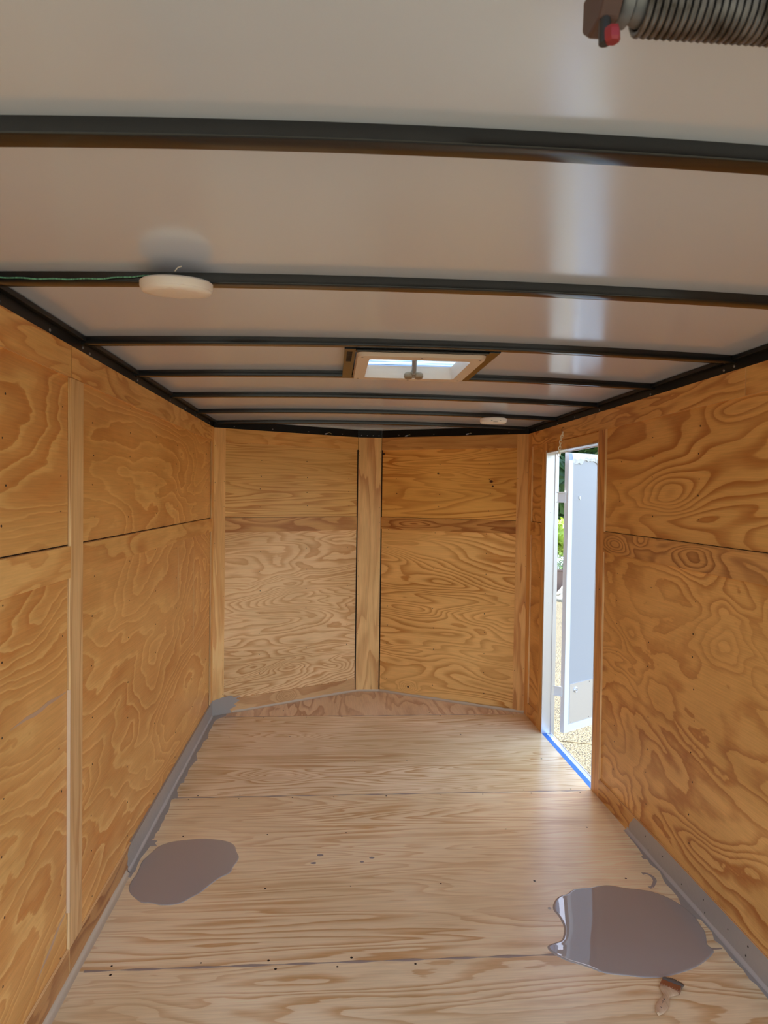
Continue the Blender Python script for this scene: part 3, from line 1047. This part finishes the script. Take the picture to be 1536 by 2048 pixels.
# green wire lying along the second beam
b = MB()
wp = []
for i in range(40):
    t = i / 39
    x = 0.006 + 0.366 * t
    wp.append((x, 1.565, ceil_z(x) - 0.0125 - 0.0055 * math.sin(math.pi * min(1, t * 1.1)) + 0.010 * max(0, t - 0.7) + 0.0008 * math.sin(i * 0.9)))
b.tube(wp, 0.0017, 8)
GW = NT('green_wire_jacket')
P = GW.pos()
nn = GW.noise(GW.comb(GW.math('MULTIPLY', P[0], 260.0), P[1], P[2]), 1.0, 2.0)
GW.l(GW.ramp(nn, [(0.40, s2l((70, 130, 108))), (0.6, s2l((120, 196, 166)))]), GW.b.inputs['Base Color'])
GW.b.inputs['Roughness'].default_value = 0.35
o = b.build('green_wire', [GW.m], smooth=True)
tag(o, 'thin green wire sagging along the second roof beam left of the near light', 'wire')

# small butt connectors with wire tails on the front rail
CONM = plain('pale_blue_connector', (170, 178, 196), 0.4)
YWM = plain('straw_wire', (206, 196, 140), 0.5)
for (S, t, lab) in ((VL, 0.82, 'pale wire connector dangling from the front rail, left of the centre board'),
                    (VR, 0.20, 'pale wire connector on the front rail, just right of the centre board'),
                    (VR, 0.66, 'pale wire connector on the front rail near the right corner')):
    q = S.p(t, 0.006)
    root = empty('wire_connector', (q[0], q[1], 1.872), lab, 'wire connector', 'wire connectors on the front rail')
    b = MB()
    b.tube([(q[0] - 0.012, q[1] - 0.002, 1.866), (q[0] - 0.004, q[1] - 0.002, 1.868), (q[0] + 0.008, q[1] - 0.002, 1.872)], [0.003, 0.005, 0.004], 8)
    b.build('connector_body', [CONM], root, smooth=True)
    b = MB()
    b.tube([(q[0] + 0.008, q[1] - 0.002, 1.872), (q[0] + 0.02, q[1] - 0.004, 1.877), (q[0] + 0.032, q[1] - 0.004, 1.873), (q[0] + 0.040, q[1] - 0.003, 1.866)], 0.0012, 6)
    b.build('wire_tail', [YWM], root, smooth=True)

# ------------------------------------------------------------------ torsion spring
SPRM = NT('oiled_spring_steel')
P = SPRM.pos()
nn = SPRM.noise(SPRM.comb(P[0], P[1], P[2]), 40.0, 3.0)
SPRM.l(SPRM.ramp(nn, [(0.35, s2l((70, 64, 60))), (0.6, s2l((124, 124, 128)))]), SPRM.b.inputs['Base Color'])
SPRM.b.inputs['Metallic'].default_value = 0.8
SPRM.b.inputs['Roughness'].default_value = 0.33
SX, SYY, SZ, SR = 1.022, 0.62, 1.8865, 0.0265
spring = empty('torsion_spring', (SX, SYY, SZ), 'grey coiled ramp-door torsion spring hanging at the top right', 'spring')
b = MB()
pts = []
turns = 125
pitch = 0.0066
for i in range(turns * 18 + 1):
    a = 2 * math.pi * i / 18
    x = SX + pitch * i / 18
    pts.append((x, SYY + SR * math.cos(a), SZ + SR * math.sin(a)))
b.tube(pts, 0.0031, 7)
b.build('coil', [SPRM.m], spring, smooth=True)
b = MB()
b.tube([(0.99, SYY, SZ), (SX + turns * pitch + 0.05, SYY, SZ)], 0.0125, 20)
b.build('shaft', [plain('steel_shaft', (120, 116, 112), 0.4, 0.8)], spring, smooth=40)
b = MB()
b.lathe([(0.021, 0), (0.0235, 0.004), (0.0235, 0.010), (0.019, 0.013), (0.0225, 0.022), (0.0215, 0.03)], 30, (1.003, SYY, SZ), (1, 0, 0))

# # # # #

Starting with the first line of the data above and ending with the line containing "tag(o, 'thin green", please restate every line exactly, leaving images out.

Continue the Blender Python script for this scene: part 3, from line 1047. This part finishes the script. Take the picture to be 1536 by 2048 pixels.
# green wire lying along the second beam
b = MB()
wp = []
for i in range(40):
    t = i / 39
    x = 0.006 + 0.366 * t
    wp.append((x, 1.565, ceil_z(x) - 0.0125 - 0.0055 * math.sin(math.pi * min(1, t * 1.1)) + 0.010 * max(0, t - 0.7) + 0.0008 * math.sin(i * 0.9)))
b.tube(wp, 0.0017, 8)
GW = NT('green_wire_jacket')
P = GW.pos()
nn = GW.noise(GW.comb(GW.math('MULTIPLY', P[0], 260.0), P[1], P[2]), 1.0, 2.0)
GW.l(GW.ramp(nn, [(0.40, s2l((70, 130, 108))), (0.6, s2l((120, 196, 166)))]), GW.b.inputs['Base Color'])
GW.b.inputs['Roughness'].default_value = 0.35
o = b.build('green_wire', [GW.m], smooth=True)
tag(o, 'thin green wire sagging along the second roof beam left of the near light', 'wire')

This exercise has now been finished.